_Exercise directions_
Please restate the following records word for word.
---------- Extracted material
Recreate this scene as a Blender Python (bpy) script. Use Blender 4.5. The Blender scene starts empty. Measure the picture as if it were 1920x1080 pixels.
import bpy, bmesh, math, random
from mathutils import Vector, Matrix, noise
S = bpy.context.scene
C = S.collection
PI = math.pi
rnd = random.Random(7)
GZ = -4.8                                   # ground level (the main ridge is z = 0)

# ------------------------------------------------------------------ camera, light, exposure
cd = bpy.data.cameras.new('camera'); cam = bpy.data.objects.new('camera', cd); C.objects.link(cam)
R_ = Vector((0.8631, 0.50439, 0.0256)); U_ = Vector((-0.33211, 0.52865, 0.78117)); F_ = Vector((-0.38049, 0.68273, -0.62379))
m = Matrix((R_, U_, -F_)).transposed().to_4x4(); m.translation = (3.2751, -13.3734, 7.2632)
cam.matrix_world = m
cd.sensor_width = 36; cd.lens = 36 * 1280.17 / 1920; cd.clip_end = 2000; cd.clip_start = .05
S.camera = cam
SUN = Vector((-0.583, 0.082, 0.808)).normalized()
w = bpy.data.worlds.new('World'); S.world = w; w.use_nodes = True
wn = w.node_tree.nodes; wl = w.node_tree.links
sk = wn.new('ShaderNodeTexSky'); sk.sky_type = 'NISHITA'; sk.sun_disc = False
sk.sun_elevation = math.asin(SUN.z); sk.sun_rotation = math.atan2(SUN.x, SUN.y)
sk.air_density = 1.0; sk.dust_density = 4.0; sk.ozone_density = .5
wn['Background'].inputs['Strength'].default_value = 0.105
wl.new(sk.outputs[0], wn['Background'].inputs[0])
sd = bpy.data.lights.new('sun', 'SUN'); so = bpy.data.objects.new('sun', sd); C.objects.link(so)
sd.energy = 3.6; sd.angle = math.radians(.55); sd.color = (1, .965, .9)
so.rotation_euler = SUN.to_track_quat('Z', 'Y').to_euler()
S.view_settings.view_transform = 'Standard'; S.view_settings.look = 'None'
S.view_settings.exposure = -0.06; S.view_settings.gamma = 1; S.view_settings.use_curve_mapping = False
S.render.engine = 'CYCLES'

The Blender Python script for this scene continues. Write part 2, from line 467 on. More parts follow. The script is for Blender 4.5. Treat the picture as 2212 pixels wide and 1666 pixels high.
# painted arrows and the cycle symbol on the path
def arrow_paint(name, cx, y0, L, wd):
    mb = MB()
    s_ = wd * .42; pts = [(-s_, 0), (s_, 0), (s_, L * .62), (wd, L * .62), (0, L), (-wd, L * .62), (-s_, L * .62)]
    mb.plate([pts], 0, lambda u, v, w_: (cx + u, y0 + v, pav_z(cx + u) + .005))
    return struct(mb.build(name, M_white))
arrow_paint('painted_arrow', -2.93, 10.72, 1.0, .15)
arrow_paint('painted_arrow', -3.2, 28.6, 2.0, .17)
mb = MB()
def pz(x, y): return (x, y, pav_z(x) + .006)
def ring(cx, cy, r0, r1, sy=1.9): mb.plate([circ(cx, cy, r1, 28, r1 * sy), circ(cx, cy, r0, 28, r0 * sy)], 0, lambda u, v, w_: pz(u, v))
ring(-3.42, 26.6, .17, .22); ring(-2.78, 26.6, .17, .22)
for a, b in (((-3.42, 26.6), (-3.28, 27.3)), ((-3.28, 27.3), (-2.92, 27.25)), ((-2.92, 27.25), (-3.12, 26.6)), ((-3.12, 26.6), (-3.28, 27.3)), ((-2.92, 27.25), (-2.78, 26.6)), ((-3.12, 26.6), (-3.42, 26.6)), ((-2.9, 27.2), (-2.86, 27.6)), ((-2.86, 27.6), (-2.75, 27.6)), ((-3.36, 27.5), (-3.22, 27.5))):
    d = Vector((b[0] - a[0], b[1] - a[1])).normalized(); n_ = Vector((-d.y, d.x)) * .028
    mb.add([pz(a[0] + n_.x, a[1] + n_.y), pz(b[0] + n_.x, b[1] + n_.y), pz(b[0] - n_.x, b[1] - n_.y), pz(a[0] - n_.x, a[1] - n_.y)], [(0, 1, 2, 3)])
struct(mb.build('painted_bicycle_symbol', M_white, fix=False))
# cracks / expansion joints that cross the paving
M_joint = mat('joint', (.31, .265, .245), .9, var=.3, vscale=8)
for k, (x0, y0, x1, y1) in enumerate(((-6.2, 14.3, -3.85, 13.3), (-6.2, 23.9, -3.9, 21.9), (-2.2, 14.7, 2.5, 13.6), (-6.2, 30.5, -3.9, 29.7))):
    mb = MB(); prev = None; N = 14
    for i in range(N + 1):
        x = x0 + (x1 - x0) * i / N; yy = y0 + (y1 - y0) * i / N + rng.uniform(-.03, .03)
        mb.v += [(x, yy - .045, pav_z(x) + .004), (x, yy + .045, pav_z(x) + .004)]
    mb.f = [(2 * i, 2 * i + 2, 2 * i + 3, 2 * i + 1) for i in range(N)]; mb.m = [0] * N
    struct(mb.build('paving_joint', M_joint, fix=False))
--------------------
_Finished answer_
Recreate this scene as a Blender Python (bpy) script. Use Blender 4.5. The Blender scene starts empty. Measure the picture as if it were 1920x1080 pixels.
import bpy, bmesh, math, random
from mathutils import Vector, Matrix, noise
S = bpy.context.scene
C = S.collection
PI = math.pi
rnd = random.Random(7)
GZ = -4.8                                   # ground level (the main ridge is z = 0)

# ------------------------------------------------------------------ camera, light, exposure
cd = bpy.data.cameras.new('camera'); cam = bpy.data.objects.new('camera', cd); C.objects.link(cam)
R_ = Vector((0.8631, 0.50439, 0.0256)); U_ = Vector((-0.33211, 0.52865, 0.78117)); F_ = Vector((-0.38049, 0.68273, -0.62379))
m = Matrix((R_, U_, -F_)).transposed().to_4x4(); m.translation = (3.2751, -13.3734, 7.2632)
cam.matrix_world = m
cd.sensor_width = 36; cd.lens = 36 * 1280.17 / 1920; cd.clip_end = 2000; cd.clip_start = .05
S.camera = cam
SUN = Vector((-0.583, 0.082, 0.808)).normalized()
w = bpy.data.worlds.new('World'); S.world = w; w.use_nodes = True
wn = w.node_tree.nodes; wl = w.node_tree.links
sk = wn.new('ShaderNodeTexSky'); sk.sky_type = 'NISHITA'; sk.sun_disc = False
sk.sun_elevation = math.asin(SUN.z); sk.sun_rotation = math.atan2(SUN.x, SUN.y)
sk.air_density = 1.0; sk.dust_density = 4.0; sk.ozone_density = .5
wn['Background'].inputs['Strength'].default_value = 0.105
wl.new(sk.outputs[0], wn['Background'].inputs[0])
sd = bpy.data.lights.new('sun', 'SUN'); so = bpy.data.objects.new('sun', sd); C.objects.link(so)
sd.energy = 3.6; sd.angle = math.radians(.55); sd.color = (1, .965, .9)
so.rotation_euler = SUN.to_track_quat('Z', 'Y').to_euler()
S.view_settings.view_transform = 'Standard'; S.view_settings.look = 'None'
S.view_settings.exposure = -0.06; S.view_settings.gamma = 1; S.view_settings.use_curve_mapping = False
S.render.engine = 'CYCLES'

The Blender Python script for this scene continues. Write part 2, from line 467 on. More parts follow. The script is for Blender 4.5. Treat the picture as 2212 pixels wide and 1666 pixels high.
# painted arrows and the cycle symbol on the path
def arrow_paint(name, cx, y0, L, wd):
    mb = MB()
    s_ = wd * .42; pts = [(-s_, 0), (s_, 0), (s_, L * .62), (wd, L * .62), (0, L), (-wd, L * .62), (-s_, L * .62)]
    mb.plate([pts], 0, lambda u, v, w_: (cx + u, y0 + v, pav_z(cx + u) + .005))
    return struct(mb.build(name, M_white))
arrow_paint('painted_arrow', -2.93, 10.72, 1.0, .15)
arrow_paint('painted_arrow', -3.2, 28.6, 2.0, .17)
mb = MB()
def pz(x, y): return (x, y, pav_z(x) + .006)
def ring(cx, cy, r0, r1, sy=1.9): mb.plate([circ(cx, cy, r1, 28, r1 * sy), circ(cx, cy, r0, 28, r0 * sy)], 0, lambda u, v, w_: pz(u, v))
ring(-3.42, 26.6, .17, .22); ring(-2.78, 26.6, .17, .22)
for a, b in (((-3.42, 26.6), (-3.28, 27.3)), ((-3.28, 27.3), (-2.92, 27.25)), ((-2.92, 27.25), (-3.12, 26.6)), ((-3.12, 26.6), (-3.28, 27.3)), ((-2.92, 27.25), (-2.78, 26.6)), ((-3.12, 26.6), (-3.42, 26.6)), ((-2.9, 27.2), (-2.86, 27.6)), ((-2.86, 27.6), (-2.75, 27.6)), ((-3.36, 27.5), (-3.22, 27.5))):
    d = Vector((b[0] - a[0], b[1] - a[1])).normalized(); n_ = Vector((-d.y, d.x)) * .028
    mb.add([pz(a[0] + n_.x, a[1] + n_.y), pz(b[0] + n_.x, b[1] + n_.y), pz(b[0] - n_.x, b[1] - n_.y), pz(a[0] - n_.x, a[1] - n_.y)], [(0, 1, 2, 3)])
struct(mb.build('painted_bicycle_symbol', M_white, fix=False))
# cracks / expansion joints that cross the paving
M_joint = mat('joint', (.31, .265, .245), .9, var=.3, vscale=8)
for k, (x0, y0, x1, y1) in enumerate(((-6.2, 14.3, -3.85, 13.3), (-6.2, 23.9, -3.9, 21.9), (-2.2, 14.7, 2.5, 13.6), (-6.2, 30.5, -3.9, 29.7))):
    mb = MB(); prev = None; N = 14
    for i in range(N + 1):
        x = x0 + (x1 - x0) * i / N; yy = y0 + (y1 - y0) * i / N + rng.uniform(-.03, .03)
        mb.v += [(x, yy - .045, pav_z(x) + .004), (x, yy + .045, pav_z(x) + .004)]
    mb.f = [(2 * i, 2 * i + 2, 2 * i + 3, 2 * i + 1) for i in range(N)]; mb.m = [0] * N
    struct(mb.build('paving_joint', M_joint, fix=False))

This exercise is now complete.